*Information provided*
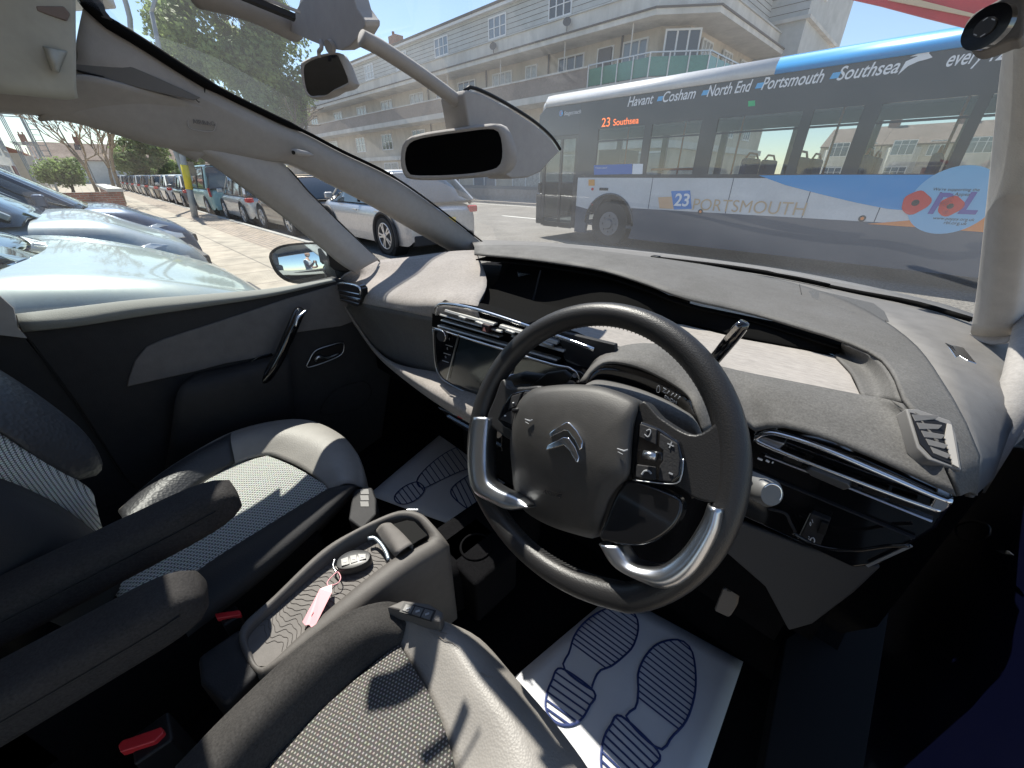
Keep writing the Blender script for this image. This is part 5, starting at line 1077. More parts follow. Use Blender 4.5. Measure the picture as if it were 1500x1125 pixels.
            rmn.cyl(cc - V(s_ * .01, 0, 0), (s_, 0, 0), .06, .03, 14)
            rmn.build('rim', M_alloy, wh, world=False, bevel=.003)
            MB().cyl(cc - V(s_ * .012, 0, 0), (s_, 0, 0), wheel_r * .62, .004, 24).build('brake_disc', mat('disc_dark', (.05, .05, .05), .5, .5), wh, world=False)
    return root
P_sil = paint('paint_silver_green', (.34, .39, .37)); P_sil2 = paint('paint_silver', (.50, .50, .50), .5); P_grey = paint('paint_grey', (.20, .20, .21), .6)
P_blueg = paint('paint_blue_grey', (.30, .345, .37), .4); P_mint = paint('paint_mint', (.33, .52, .50), .1); P_dark = paint('paint_dark', (.03, .032, .036), .4); P_white = paint('paint_white', (.68, .68, .66), 0); P_bronze = paint('paint_bronze', (.26, .22, .18), .5); P_navy = paint('paint_navy', (.05, .08, .14), .4)
GR = 'cars parked along the kerb'; GD = 'cars lined up on the forecourt'
zf = G + .10
make_car('parked_car', 'silver-green car right beside our passenger door, bonnet in the sun', P_sil, 4.4, 1.84, 1.62, 'mpv', (-2.34, -1.56, zf), 0, GD)
make_car('parked_car', 'pale blue-grey car with chrome grille, second along the forecourt', P_blueg, 4.5, 1.88, 1.74, 'suv', (-4.5, -1.62, zf), 0, GD)
make_car('parked_car', 'dark blue car, third along the forecourt, only roof and bonnet showing', P_navy, 4.4, 1.85, 1.66, 'suv', (-6.9, -1.30, zf), 0, GD)
make_car('parked_car', 'white car, farthest of the forecourt row', P_white, 4.3, 1.8, 1.5, 'hatch', (-9.6, -1.3, zf), 0, GD)
W_ = math.pi / 2
make_car('parked_car', 'silver crossover with black wheel arches and red bumper lamps, nearest on the kerb', P_sil2, 4.4, 1.86, 1.56, 'suv', (-8.55, 5.0, G), W_, GR, clad=True, wheel_r=.37)
make_car('parked_car', 'bronze-grey hatchback parked just ahead of the silver crossover', P_bronze, 4.1, 1.75, 1.48, 'hatch', (-12.9, 4.55, G), W_, GR)
make_car('parked_car', 'silver estate car parked behind the mint green van', P_sil2, 4.5, 1.78, 1.5, 'estate', (-17.0, 4.45, G), W_ - .02, GR)
make_car('parked_van', 'mint green tall van with large rear window parked at the kerb', P_mint, 4.4, 1.75, 1.85, 'van', (-22.2, 4.35, G), W_, GR)['category'] = 'van'
make_car('parked_car', 'dark grey hatchback parked ahead of the mint green van', P_grey, 4.2, 1.76, 1.5, 'hatch', (-27.5, 4.3, G), W_, GR)
make_car('parked_car', 'white hatchback in the kerb row beside the leaning lamp post', P_white, 4.2, 1.76, 1.52, 'hatch', (-32.6, 4.3, G), W_, GR)
src = make_car('parked_car', 'bronze car in the kerb row beyond the white hatchback', P_bronze, 4.3, 1.76, 1.52, 'estate', (-38, 4.25, G), W_, GR, detail=False)
def recol(root, m_old, m_new):
    for c in root.children:
        if c.type == 'MESH' and c.data.materials and c.data.materials[0] == m_old:
            c.data = c.data.copy(); c.data.materials[0] = m_new
far = [(-43.5, P_dark, 'black car in the kerb row, far along the street'), (-49, P_white, 'small white car in the kerb row, far along the street'), (-54.5, P_dark, 'black car farther still, behind the small white one'), (-60, P_bronze, 'bronze car in the kerb row near the bend'), (-66, P_white, 'white car almost at the end of the kerb row'), (-73, P_navy, 'dark blue car last in the kerb row')]
for x_, pm_, lb_ in far:
    c = copy_tree(src, None, (x_, 4.25, G), W_, lb_, GR); recol(c, P_bronze, pm_)
make_car('parked_car', 'dark car standing across the road behind the silver crossover', P_dark, 4.5, 1.8, 1.5, 'estate', (-21, 9.2, G), W_ + .05, None)
c = make_car('parked_van', 'white van down the street above the mint green van', P_white, 5.0, 1.9, 2.1, 'van', (-46, 9.5, G), W_, None); c['category'] = 'van'

# ================================================================ bus
BY = 8.3
M_busw = mat('bus_white', (.56, .565, .575), .35, coat=.4, noise=.05, nscale=30); M_busb = mat('bus_blue', (.02, .27, .62), .35, coat=.4); M_busd = mat('bus_band', (.030, .034, .040), .25, coat=.5)
M_buss = mat('bus_skirt', (.055, .07, .10), .5); M_buso = mat('bus_orange', (.75, .24, .05), .45); M_bglass = glass_mat('bus_glass', (.78, .82, .82), .9, .01)
M_led = mat('led_orange', (.5, .08, .02), .5, emit=((1, .22, .06), .9)); M_busint = mat('bus_interior', (.10, .10, .11), .7); M_seatb = mat('bus_seat', (.03, .05, .14), .8); M_rail = mat('bus_rail', (.55, .16, .05), .5)
bus = thing('city_bus', 'single-decker bus in white, black and blue passing in front of the windscreen', 'bus', (-1.5, BY + 1.25, G))
def B(px, py, off=0): return P(px, py, y=BY - off)
def Bs(pts, off=0): return [B(a, b, off) for a, b in pts]
xF, xR = -6.88, 4.6; zsill, zband, ztop = 1.33, 2.50, 2.80
# body shell pieces (each with depth) : lower wall, window posts, cove panel, roof
lw = MB(); wheelx, wheelz, wr_ = -4.62, .36, .62
pts = [V(-5.55, BY, zsill), V(-5.55, BY, .70)] + [V(wheelx - math.cos(t) * wr_, BY, wheelz + math.sin(t) * wr_) for t in [math.pi * (.15 + .70 * i / 14) for i in range(15)]] + [V(wheelx + .6, BY, .72), V(xR, BY, .72), V(xR, BY, zsill)]
lw.prism(pts, (0, .06, 0)); lw.build('side_panel', M_busw, bus)
sk = MB(); sk.prism([V(wheelx + .55, BY, .72)] + [V(wheelx + math.cos(t) * wr_, BY, wheelz + math.sin(t) * wr_) for t in [math.pi * (.15 - .28 * i / 5) for i in range(6)]] + [V(wheelx + .62, BY, .10), V(xR, BY, .10), V(xR, BY, .72)], (0, .08, 0))
sk.prism([V(-5.55, BY, .70), V(-5.55, BY, .12), V(wheelx - .62, BY, .12), V(wheelx - wr_ * math.cos(.47), BY, .64)], (0, .08, 0)); sk.build('skirt', M_buss, bus)
band = MB(); band.box(-5.60, xR, BY, BY + .06, 2.22, 2.74)
posts = [-5.62, -4.22, -2.90, -2.76, -1.55, -.60, .38, 1.45, 2.5, 3.6]
for a, b in ((-5.62, -5.10), (-4.02, -3.86), (-2.90, -2.62), (-1.36, -1.22), (-.62, -.42), (.50, .62), (1.2, 1.4), (2.4, 2.55), (3.6, 3.8)): band.box(a, b, BY + .001, BY + .05, zsill, 2.22)
band.box(-5.60, xR, BY - .002, BY + .05, zsill - .03, zsill + .03)
band.build('window_band', M_busd, bus)
win_x = [(-5.10, -4.02), (-3.86, -2.90), (-2.62, -1.36), (-1.22, -.62), (-.42, .50), (.62, 1.2), (1.4, 2.4), (2.55, 3.6), (3.8, xR)]
for a, b in win_x:
    w0 = MB().box(a, b, BY + .015, BY + .022, zsill + .03, 2.22).build('window', M_bglass, bus)
    MB().box(a, b, BY + .005, BY + .015, 1.98, 2.01).build('window_bar', M_busd, w0)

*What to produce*
Using the data above, write out every line exactly, leaving the images behind.

*Exercise solution*
Keep writing the Blender script for this image. This is part 5, starting at line 1077. More parts follow. Use Blender 4.5. Measure the picture as if it were 1500x1125 pixels.
            rmn.cyl(cc - V(s_ * .01, 0, 0), (s_, 0, 0), .06, .03, 14)
            rmn.build('rim', M_alloy, wh, world=False, bevel=.003)
            MB().cyl(cc - V(s_ * .012, 0, 0), (s_, 0, 0), wheel_r * .62, .004, 24).build('brake_disc', mat('disc_dark', (.05, .05, .05), .5, .5), wh, world=False)
    return root
P_sil = paint('paint_silver_green', (.34, .39, .37)); P_sil2 = paint('paint_silver', (.50, .50, .50), .5); P_grey = paint('paint_grey', (.20, .20, .21), .6)
P_blueg = paint('paint_blue_grey', (.30, .345, .37), .4); P_mint = paint('paint_mint', (.33, .52, .50), .1); P_dark = paint('paint_dark', (.03, .032, .036), .4); P_white = paint('paint_white', (.68, .68, .66), 0); P_bronze = paint('paint_bronze', (.26, .22, .18), .5); P_navy = paint('paint_navy', (.05, .08, .14), .4)
GR = 'cars parked along the kerb'; GD = 'cars lined up on the forecourt'
zf = G + .10
make_car('parked_car', 'silver-green car right beside our passenger door, bonnet in the sun', P_sil, 4.4, 1.84, 1.62, 'mpv', (-2.34, -1.56, zf), 0, GD)
make_car('parked_car', 'pale blue-grey car with chrome grille, second along the forecourt', P_blueg, 4.5, 1.88, 1.74, 'suv', (-4.5, -1.62, zf), 0, GD)
make_car('parked_car', 'dark blue car, third along the forecourt, only roof and bonnet showing', P_navy, 4.4, 1.85, 1.66, 'suv', (-6.9, -1.30, zf), 0, GD)
make_car('parked_car', 'white car, farthest of the forecourt row', P_white, 4.3, 1.8, 1.5, 'hatch', (-9.6, -1.3, zf), 0, GD)
W_ = math.pi / 2
make_car('parked_car', 'silver crossover with black wheel arches and red bumper lamps, nearest on the kerb', P_sil2, 4.4, 1.86, 1.56, 'suv', (-8.55, 5.0, G), W_, GR, clad=True, wheel_r=.37)
make_car('parked_car', 'bronze-grey hatchback parked just ahead of the silver crossover', P_bronze, 4.1, 1.75, 1.48, 'hatch', (-12.9, 4.55, G), W_, GR)
make_car('parked_car', 'silver estate car parked behind the mint green van', P_sil2, 4.5, 1.78, 1.5, 'estate', (-17.0, 4.45, G), W_ - .02, GR)
make_car('parked_van', 'mint green tall van with large rear window parked at the kerb', P_mint, 4.4, 1.75, 1.85, 'van', (-22.2, 4.35, G), W_, GR)['category'] = 'van'
make_car('parked_car', 'dark grey hatchback parked ahead of the mint green van', P_grey, 4.2, 1.76, 1.5, 'hatch', (-27.5, 4.3, G), W_, GR)
make_car('parked_car', 'white hatchback in the kerb row beside the leaning lamp post', P_white, 4.2, 1.76, 1.52, 'hatch', (-32.6, 4.3, G), W_, GR)
src = make_car('parked_car', 'bronze car in the kerb row beyond the white hatchback', P_bronze, 4.3, 1.76, 1.52, 'estate', (-38, 4.25, G), W_, GR, detail=False)
def recol(root, m_old, m_new):
    for c in root.children:
        if c.type == 'MESH' and c.data.materials and c.data.materials[0] == m_old:
            c.data = c.data.copy(); c.data.materials[0] = m_new
far = [(-43.5, P_dark, 'black car in the kerb row, far along the street'), (-49, P_white, 'small white car in the kerb row, far along the street'), (-54.5, P_dark, 'black car farther still, behind the small white one'), (-60, P_bronze, 'bronze car in the kerb row near the bend'), (-66, P_white, 'white car almost at the end of the kerb row'), (-73, P_navy, 'dark blue car last in the kerb row')]
for x_, pm_, lb_ in far:
    c = copy_tree(src, None, (x_, 4.25, G), W_, lb_, GR); recol(c, P_bronze, pm_)
make_car('parked_car', 'dark car standing across the road behind the silver crossover', P_dark, 4.5, 1.8, 1.5, 'estate', (-21, 9.2, G), W_ + .05, None)
c = make_car('parked_van', 'white van down the street above the mint green van', P_white, 5.0, 1.9, 2.1, 'van', (-46, 9.5, G), W_, None); c['category'] = 'van'

# ================================================================ bus
BY = 8.3
M_busw = mat('bus_white', (.56, .565, .575), .35, coat=.4, noise=.05, nscale=30); M_busb = mat('bus_blue', (.02, .27, .62), .35, coat=.4); M_busd = mat('bus_band', (.030, .034, .040), .25, coat=.5)
M_buss = mat('bus_skirt', (.055, .07, .10), .5); M_buso = mat('bus_orange', (.75, .24, .05), .45); M_bglass = glass_mat('bus_glass', (.78, .82, .82), .9, .01)
M_led = mat('led_orange', (.5, .08, .02), .5, emit=((1, .22, .06), .9)); M_busint = mat('bus_interior', (.10, .10, .11), .7); M_seatb = mat('bus_seat', (.03, .05, .14), .8); M_rail = mat('bus_rail', (.55, .16, .05), .5)
bus = thing('city_bus', 'single-decker bus in white, black and blue passing in front of the windscreen', 'bus', (-1.5, BY + 1.25, G))
def B(px, py, off=0): return P(px, py, y=BY - off)
def Bs(pts, off=0): return [B(a, b, off) for a, b in pts]
xF, xR = -6.88, 4.6; zsill, zband, ztop = 1.33, 2.50, 2.80
# body shell pieces (each with depth) : lower wall, window posts, cove panel, roof
lw = MB(); wheelx, wheelz, wr_ = -4.62, .36, .62
pts = [V(-5.55, BY, zsill), V(-5.55, BY, .70)] + [V(wheelx - math.cos(t) * wr_, BY, wheelz + math.sin(t) * wr_) for t in [math.pi * (.15 + .70 * i / 14) for i in range(15)]] + [V(wheelx + .6, BY, .72), V(xR, BY, .72), V(xR, BY, zsill)]
lw.prism(pts, (0, .06, 0)); lw.build('side_panel', M_busw, bus)
sk = MB(); sk.prism([V(wheelx + .55, BY, .72)] + [V(wheelx + math.cos(t) * wr_, BY, wheelz + math.sin(t) * wr_) for t in [math.pi * (.15 - .28 * i / 5) for i in range(6)]] + [V(wheelx + .62, BY, .10), V(xR, BY, .10), V(xR, BY, .72)], (0, .08, 0))
sk.prism([V(-5.55, BY, .70), V(-5.55, BY, .12), V(wheelx - .62, BY, .12), V(wheelx - wr_ * math.cos(.47), BY, .64)], (0, .08, 0)); sk.build('skirt', M_buss, bus)
band = MB(); band.box(-5.60, xR, BY, BY + .06, 2.22, 2.74)
posts = [-5.62, -4.22, -2.90, -2.76, -1.55, -.60, .38, 1.45, 2.5, 3.6]
for a, b in ((-5.62, -5.10), (-4.02, -3.86), (-2.90, -2.62), (-1.36, -1.22), (-.62, -.42), (.50, .62), (1.2, 1.4), (2.4, 2.55), (3.6, 3.8)): band.box(a, b, BY + .001, BY + .05, zsill, 2.22)
band.box(-5.60, xR, BY - .002, BY + .05, zsill - .03, zsill + .03)
band.build('window_band', M_busd, bus)
win_x = [(-5.10, -4.02), (-3.86, -2.90), (-2.62, -1.36), (-1.22, -.62), (-.42, .50), (.62, 1.2), (1.4, 2.4), (2.55, 3.6), (3.8, xR)]
for a, b in win_x:
    w0 = MB().box(a, b, BY + .015, BY + .022, zsill + .03, 2.22).build('window', M_bglass, bus)
    MB().box(a, b, BY + .005, BY + .015, 1.98, 2.01).build('window_bar', M_busd, w0)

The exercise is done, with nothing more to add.